2021: The company further expanded its product portfolio with miniature circuit breakers (MCBs) and distribution boards, along with launching the “Action Wires” brand for economical house wires.
2017: The company launched 3D Wires with enhanced features.
2018: The company ventured into the FMEG segment, marketing ceiling fans, ventilation fans, and other types of fans.
Debt:
The company’s Debt-to-Equity Ratio, as of March 31, 2024, is 0.35.
Red Box
Dependence on Third-Party Manufacturers: The company outsources the production of certain products, including FMEG products and some wires and cables, to third-party manufacturers. This reliance on external parties could lead to quality control issues, supply chain disruptions, and potential damage to the company’s reputation if the third-party manufacturers fail to meet the required standards.

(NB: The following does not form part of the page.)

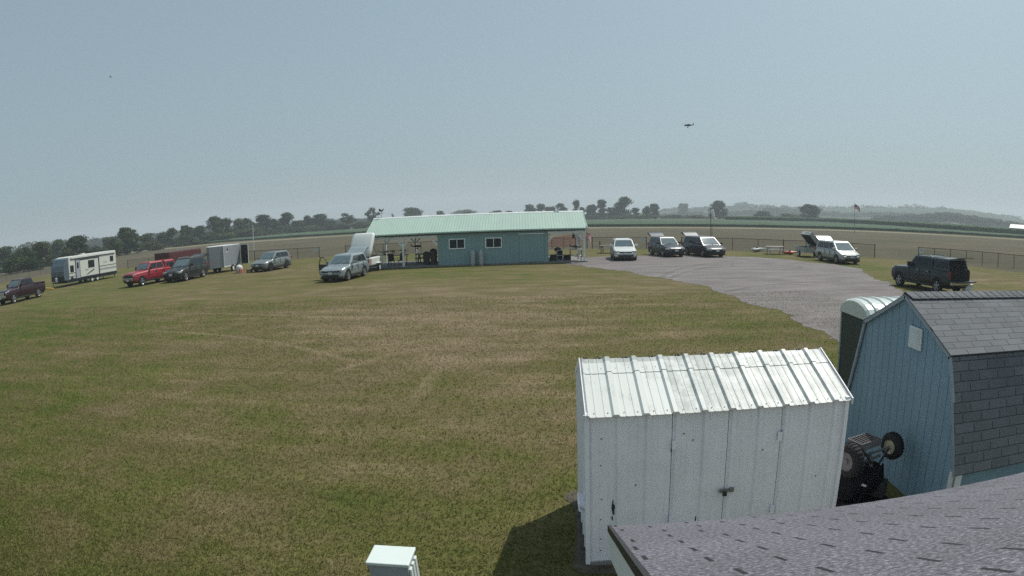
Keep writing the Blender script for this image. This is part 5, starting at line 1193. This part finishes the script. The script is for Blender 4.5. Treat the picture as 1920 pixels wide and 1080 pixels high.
T = [
 (8, 462, 44, 230, 'round', 'pale hazy tree cut by the left edge of the view', GL), (44, 460, 40, 200, 'round', 'bushy tree second in from the left edge', GL),
 (76, 449, 44, 190, 'round', 'broad dark tree left of the travel trailer front', GL), (108, 448, 40, 260, 'round', 'paler tree showing between two dark ones above the trailer front', GL),
 (143, 442, 56, 190, 'round', 'wide dark leafy tree rising over the travel trailer roof', GL), (128, 466, 34, 170, 'bush', 'low shrub under the wide tree over the travel trailer', GL),
 (178, 462, 40, 200, 'bush', 'low shrub over the middle of the travel trailer roof', GL), (205, 441, 34, 280, 'round', 'hazy tree above the rear half of the travel trailer', GL),
 (236, 425, 60, 215, 'round', 'large dark tree above the rear corner of the travel trailer', GL), (212, 447, 34, 205, 'bush', 'shrub hugging the large dark tree over the trailer rear corner', GL),
 (276, 437, 32, 270, 'round', 'low tree just right of the large dark tree', GL), (304, 434, 34, 280, 'round', 'rounded tree over the red pickup', GL),
 (322, 425, 26, 270, 'tall', 'narrow tree over the gap between red pickup and black vehicle', GL), (349, 421, 30, 280, 'round', 'dark tree over the black sport utility vehicle', GL),
 (374, 423, 30, 290, 'round', 'bushy tree at the nose of the grey cargo trailer', GL), (402, 405, 40, 300, 'round', 'tall full tree over the grey cargo trailer roof', GL),
 (426, 410, 28, 310, 'tall', 'narrow tree over the rear of the grey cargo trailer', GL), (453, 406, 42, 330, 'round', 'broad tree left of the thin white pole', GL),
 (473, 416, 26, 340, 'round', 'low tree right behind the thin white pole', GL), (493, 402, 40, 345, 'round', 'tree over the front of the silver grey sport utility vehicle', GL),
 (513, 410, 26, 350, 'round', 'small tree beside the peaked tree over the silver grey vehicle', GL), (535, 396, 34, 360, 'tall', 'peaked tree over the rear of the silver grey vehicle', GL),
 (558, 411, 28, 370, 'round', 'low tree in the dip between two peaked trees', GL), (578, 402, 22, 380, 'tall', 'slim tree left of the dome shaped tree', GL),
 (599, 401, 38, 380, 'round', 'dome shaped tree over the fence end sign', GL), (620, 414, 34, 380, 'bush', 'low shrub right of the dome shaped tree', GL),
 (653, 399, 36, 390, 'fork', 'open forked tree left of the raised white trailer lid', GL), (672, 416, 36, 380, 'bush', 'low shrub between the two forked trees', GL),
 (696, 389, 28, 395, 'fork', 'upright forked tree close to the mint roof corner', GL), (640, 419, 40, 378, 'bush', 'low shrub under the open forked tree', GL), (590, 421, 60, 375, 'bush', 'long low shrub under the dome shaped tree', GL),
 (540, 424, 70, 350, 'bush', 'long low shrub beneath the peaked tree', GL), (470, 428, 70, 325, 'bush', 'long low shrub at the foot of the thin white pole', GL),
 (400, 436, 60, 290, 'bush', 'low shrub just above the grey cargo trailer roof', GL), (345, 444, 60, 265, 'bush', 'low shrub just above the red trailer', GL), (287, 452, 50, 235, 'bush', 'low shrub between travel trailer and red pickup', GL), (20, 478, 50, 165, 'bush', 'low shrub above the maroon pickup hood', GL), (60, 474, 40, 165, 'bush', 'low shrub above the maroon pickup bed', GL),
 (737, 400, 8, 450, 'fork', 'tiny bare looking tree top just right of the weather vane', GM), (771, 389, 46, 480, 'round', 'wide domed tree top over the left half of the mint roof', GM),
 (825, 395, 20, 500, 'round', 'small dark tree top between two domed tree tops', GM), (872, 391, 44, 850, 'round', 'pale hazy domed tree top over the middle of the mint roof', GM),
 (875, 394, 20, 520, 'round', 'small dark tree top in front of the pale hazy dome', GM), (930, 394, 28, 520, 'round', 'flat topped tree top left of the centre gap', GM), (955, 395, 20, 520, 'round', 'smaller tree top beside the flat topped one', GM),
 (993, 383, 24, 470, 'round', 'first tree of the dense clump over the right half of the mint roof', GM), (1013, 383, 22, 470, 'tall', 'narrow tree inside the dense clump over the mint roof', GM), (1031, 385, 24, 475, 'round', 'rounded tree inside the dense clump over the mint roof', GM), (1050, 379, 22, 470, 'tall', 'last tree of the dense clump before the gap', GM),
 (1079, 376, 16, 450, 'tall', 'slim tree left of the gap at the mint roof end', GR), (1091, 388, 14, 450, 'round', 'small tree at the very end of the mint roof', GR),
 (1109, 381, 26, 445, 'round', 'full round tree just right of the clubhouse roof', GR), (1129, 375, 22, 445, 'tall', 'peaked tree above the left side of the white crossover', GR),
 (1149, 388, 30, 445, 'round', 'low broad tree above the white crossover', GR), (1171, 366, 32, 445, 'tall', 'tallest tree of the right hedgerow with a top heavy crown', GR), (1193, 390, 18, 445, 'tall', 'slim tree right of the top heavy tree', GR),
 (1212, 385, 16, 445, 'tall', 'slim upright tree left of the airy hedgerow end tree', GR), (1229, 380, 26, 445, 'tall', 'airy tree ending the right hedgerow above the dark blue crossover', GR),
 (1120, 400, 60, 440, 'bush', 'dense undergrowth shrub at the near end of the right hedgerow', GR), (1165, 400, 50, 440, 'bush', 'dense undergrowth shrub under the top heavy tree', GR), (1205, 402, 50, 440, 'bush', 'dense undergrowth shrub under the slim upright tree', GR),
 (1262, 403, 50, 470, 'bush', 'low wide shrub between blue crossover and dark minivan', GR), (1310, 403, 50, 470, 'bush', 'low wide shrub left of the lone windsock tree', GR),
 (1347, 375, 38, 445, 'round', 'lone round tree behind the windsock', GR), (1434, 397, 36, 440, 'bush', 'dark shrub left of the large lone tree by the flag', GR), (1475, 401, 50, 440, 'bush', 'dark shrub touching the large lone tree', GR),
 (1517, 380, 40, 430, 'round', 'large lone dark tree left of the flagpole', GR), (1281, 379, 22, 900, 'round', 'pale hazy round tree over the dark grey minivan', GR),
]
for a in T: tree(*a)

# ---------------------------------------------------------------- far woods and hills
def hills():
    pr = [(1150, 402), (1250, 396), (1330, 396), (1400, 392), (1480, 391), (1560, 390), (1640, 390), (1720, 389), (1780, 391), (1830, 396), (1870, 402), (1920, 413), (2000, 430)]
    xs = resample(pr, 90); V = []; F = []
    for i, (px, py) in enumerate(xs):
        for d, f_ in ((900, 0), (1100, .55), (1350, 1.0), (1700, .8), (2100, .5)):
            p = AT(px, py, 1350); h = max(p.z, 2)*f_; q = AT(px, 410, d); V.append((q.x, q.y, h+.05))
    for i in range(len(xs)-1):
        for k in range(4): F.append((i*5+k, (i+1)*5+k, (i+1)*5+k+1, i*5+k+1))
    struct(MB().add(V, F).build('hills', field_mat('wooded_hillside', (.03, .045, .025), (.04, .06, .03), (.05, .07, .04)), smooth=True))
hills()
def woods(name, rows, leaf, seed, label):
    """far-off wood: rows of (pixel x, pixel y of the tops, distance, width, base height fraction)"""
    rs = np.random.RandomState(seed); V = []; F = []; cnt = 0
    for px, py, d, wd, z0 in rows:
        p = AT(px, py, d); z1 = p.z; n = int(90+wd*6)
        for cl in range(7):
            c = np.array([p.x, p.y, 0]) + np.append(rs.normal(0, wd*.28, 2), z0+(z1-z0)*rs.uniform(.35, .8)); r = wd*rs.uniform(.22, .42)
            nn = n//4; dd = rs.normal(size=(nn, 3)); dd /= np.linalg.norm(dd, axis=1)[:, None]; q = c+dd*r*np.array([1, 1, min(1.0, (z1-z0)*.55/r)])
            q[:, 2] = np.minimum(q[:, 2], z1*1.01+rs.uniform(-.3, .3, nn)); q[:, 2] = np.maximum(q[:, 2], .2)
            s = rs.uniform(.5, 1.5, (nn, 1))*wd/14; u = rs.normal(size=(nn, 3)); u /= np.linalg.norm(u, axis=1)[:, None]; w = np.cross(u, dd)
            Q = np.stack([q-u*s, q+w*s, q+u*s, q-w*s], 1).reshape(-1, 3); V.append(Q); F.append(np.arange(nn*4).reshape(nn, 4)+cnt); cnt += nn*4
    o = npmesh(name, np.concatenate(V), np.concatenate(F), leaf); return tag(o, label, 'woods', None, 'stuff')
rs_ = np.random.RandomState(4)
prof = [(1235, 397), (1262, 392), (1300, 391), (1330, 390), (1372, 386), (1395, 380), (1410, 383), (1440, 386), (1465, 388), (1490, 389), (1530, 387), (1552, 386), (1600, 388), (1660, 388), (1720, 387), (1760, 388), (1800, 392), (1850, 400), (1890, 407), (1925, 413), (1960, 420)]
R1 = []; R2 = []; R3 = []; R4 = []
for px, py in resample(prof, 150): R1.append((px+rs_.uniform(-3, 3), py+rs_.uniform(-3.5, 2.0), 1350+rs_.uniform(-40, 40), rs_.uniform(12, 24), 4))
for px, py in resample([(1235, 402), (1300, 400), (1380, 398), (1420, 393), (1450, 389), (1480, 391), (1510, 397), (1600, 399), (1700, 401), (1780, 405), (1850, 411), (1930, 424)], 120): R2.append((px+rs_.uniform(-3, 3), py+rs_.uniform(-3, 3), 980+rs_.uniform(-40, 40), rs_.uniform(10, 20), 1))
for px, py in resample([(1650, 408), (1720, 403), (1760, 400), (1800, 403), (1850, 410), (1940, 426)], 50): R3.append((px+rs_.uniform(-3, 3), py+rs_.uniform(-3, 3), 720+rs_.uniform(-20, 20), rs_.uniform(8, 16), 1))
for px, py in resample([(-30, 470), (20, 463), (70, 454), (120, 449), (160, 448), (190, 446), (230, 445), (270, 441), (340, 432), (440, 424), (560, 415), (640, 412), (720, 411)], 120): R4.append((px+rs_.uniform(-3, 3), py+rs_.uniform(-2, 4), 620+rs_.uniform(-30, 30), rs_.uniform(8, 16), 1))
woods('far_woods', R1, LEAFS[0], 1, 'hazy blue wooded ridge along the horizon on the right side')
woods('far_woods', R2, LEAFS[2], 2, 'hazy wood in front of the ridge beyond the corn field')
woods('far_woods', R3, LEAFS[1], 3, 'darker wood at the foot of the ridge beyond the dark slate pickup')
woods('far_woods', R4, LEAFS[1], 4, 'pale distant wood behind the trees on the left side')

# ---------------------------------------------------------------- grass close to the camera
def grass():
    rs = np.random.RandomState(9); n = 420000
    y = 2.6+26*rs.uniform(0, 1, n)**2.1; x = -1.75*y-1.5+rs.uniform(0, 1, n)*(2.6*y+4)
    ok = ~((x > -.05) & (x < 3.1) & (y > 5.7) & (y < 7.55)) & ~((x > .1) & (y < 5.4)) & ~((x > 4.5) & (y > 5.4) & (y < 9.2)) & ~((np.abs(x+1.5) < .32) & (np.abs(y-4.03) < .28)) & ~((x > 3.0) & (y < 7.2)) & (x < 12)
    x, y = x[ok], y[ok]; n = len(x)
    h = rs.uniform(.018, .055, n); a = rs.uniform(0, 6.28, n); w = rs.uniform(.003, .0075, n)*(1+y*.05); lean = rs.uniform(.2, 1.3, n)*h; b = rs.uniform(0, 6.28, n)
    p0_ = np.stack([x-np.cos(a)*w, y-np.sin(a)*w, np.full(n, .0045)], 1); p1_ = np.stack([x+np.cos(a)*w, y+np.sin(a)*w, np.full(n, .0045)], 1); p2_ = np.stack([x+np.cos(b)*lean, y+np.sin(b)*lean, h], 1)
    V = np.stack([p0_, p1_, p2_], 1).reshape(-1, 3); F = np.arange(n*3).reshape(n, 3)
    t = NT('grass_blades'); t.b.inputs['Specular IOR Level'].default_value = .1
    big = t.noise(.05, 5, t.map(t.tc, (1, 1.6, 1), (0, 0, .25), (13, 4, 0)), .62); mid = t.noise(.55, 5, t.map(t.tc, (1, 1.3, 1), (0, 0, .4)), .65); fn = t.noise(60, 2, None, .7)
    v = t.math('ADD', t.math('MULTIPLY', big, .5), t.math('MULTIPLY', mid, .35)); v = t.math('ADD', v, t.math('MULTIPLY', fn, .26))
    c = t.ramp(v, [(.38, (.060, .112, .020)), (.47, (.100, .132, .030)), (.56, (.148, .142, .048)), (.66, (.21, .17, .080)), (.80, (.36, .28, .17))])
    t.out(c, .8); tr = t.n.new('ShaderNodeBsdfTranslucent'); t.l.new(c, tr.inputs[0]); ms = t.n.new('ShaderNodeMixShader'); ms.inputs[0].default_value = .5
    t.l.new(t.b.outputs[0], ms.inputs[1]); t.l.new(tr.outputs[0], ms.inputs[2]); t.l.new(ms.outputs[0], t.n['Material Output'].inputs['Surface'])
    o = npmesh('grass', V, F, t.m); return tag(o, 'short mown grass blades near the camera', 'grass', None, 'stuff')
grass()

Smaller Scale of Operations: Compared to its listed peers, Plaza Wires Limited has a considerably smaller scale of operations. This could limit the company’s ability to achieve economies of scale and compete effectively with larger players in terms of pricing and market reach.
Underperforming among Peers:
While the industry is growing at a healthy rate and its peers are taking advantage of it and improving revenue growth, OPM, ROE and ROCE, the company is lagging in performance.
Poor Relations with Buyers and Dealers:
The company has filed a large number of cases against multiple buyers and dealers for non-payment and dishonoured cheques on trade receivables indicating poor relations.